Biochar effectively remediates Cd contamination in acidic or coarse- and medium-textured soils: A global meta-analysis

Soil cadmium (Cd) contamination is one of the most serious environmental problems on a global scale. Biochar has a great potential to reduce Cd bioavailability in contaminated soils even though biochar effects on soil Cd bioavailability has been inconsistent among studies. In this meta-analysis, we used 802 paired observations from 84 peer-reviewed articles to evaluate the effect of biochar application on Cd bioavailability among different soil types and to elucidate the factors governing that effect. Our key findings are: 1) biochar application reduced Cd bioavailability across various biochar and soil types, with the greatest reduction (70%) in urban/anthropogenically contaminated soils, and reductions of 41.1, 42.3 and 30.2% were found in acidic soils (pH < 6.5), and in coarse- and medium-textured soils, respectively.
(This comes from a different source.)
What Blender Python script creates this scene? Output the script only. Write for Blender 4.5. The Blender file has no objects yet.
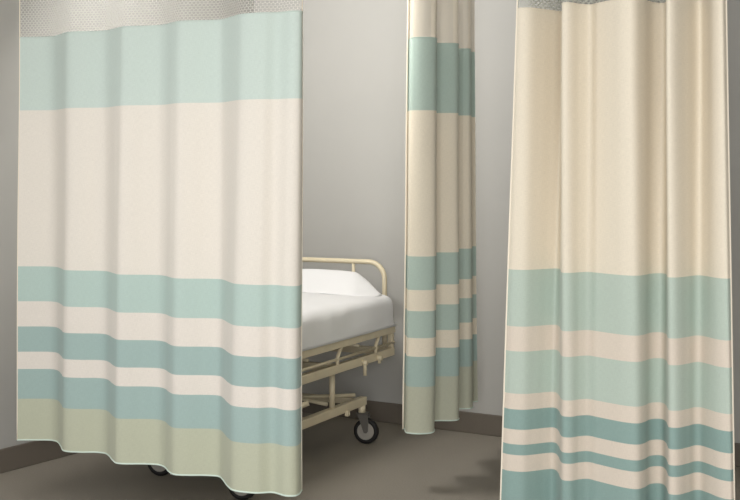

However, biochar increased Cd bioavailability in fine-textured soils by 16.2%; 2) in acidic soils, biochars produced from rice straw, pyrolyzed at 450–550 °C, with a heating rate of 1–5 °C min−1 and a residence time of <60 min were most effective; whereas in alkaline soils, biochars produced from sewage sludge, pyrolyzed at <350 °C, with a residence time >60 min were more effective in reducing Cd bioavailability; and 3) the effect of biochar on soil Cd bioavailability was mainly governed by the induced changes in soil pH and dissolved organic C, and by the surface area, ash content, H/C and abundance of O-containing functional groups of biochars. We conclude that biochar application to acidic or coarse- and medium-textured soils is effective for remediating Cd contamination, but application to fine-textured soils should be avoided.